4 thoughts on “Undocumented Immigration Close to Home: A Broken System in Need of Fixing

  1. Terrol,

    We are a country of 315 million people.

    Do you think that we should be making decisions about future immigration based on what is best for our own people, or what is best for people who would like to come here in the future?

    I can see the argument for allowing people to stay here that have been here for years.

    But what about future people who come here illegally or overstay their visas?

    What do you think about them?

    You are a smart guy. I would invite you to think more about this issue, not just in terms of how it affects people that you know who are immigrants.

    How can we be a country that puts the needs and desires of people overseas first, ahead of our own?

  2. Mr. Graham:

    The experience of your cousin in Florida is one of many that occur daily in this nation; from New York to California to Georgia to Chicago, there are stories of betrayal, pain, and human injustice.

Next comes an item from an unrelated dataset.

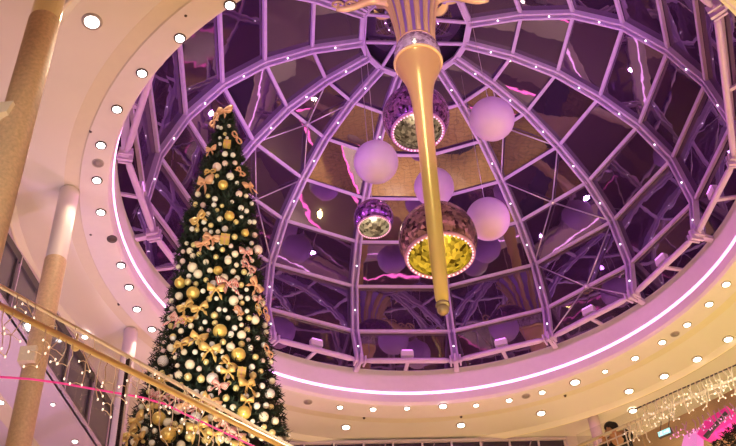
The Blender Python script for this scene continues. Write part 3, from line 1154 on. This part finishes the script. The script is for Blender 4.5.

I applaud you for voicing this story while speaking with and through your pain.

    Unfortunately, the law and justice are separate issues – Or at least it should appear that way to some?????

    BOG

  3. It seems while people of Afro-heritage are getting dismissed at alarming rates Mexicans are being afforded work visas,drivers license, and jobs.Where I live(Baltimore) unemployment among blacks is at 12%, but on any day u see crews of Mexicans working all over the city. We need to ask our elected officials to step up…the next civil war will be blacks vs. mexicans which of course will only serve to diminish two cultures which are already on verge of extinction. So in the end who’s winning?America is and will always be a racist nation hiding behind a bunch of rhetoric and suspicious politicians!!!!

  4. The illegal aliens who enter the country needs to be deported immediately. The immigration laws of the United States is not broken but the enforcement and deportation process needs to be fix to have these illegal aliens removed immediately. The illegal alien can absolve themselves by leaving the country and applying for entry to the United States through the lawful process.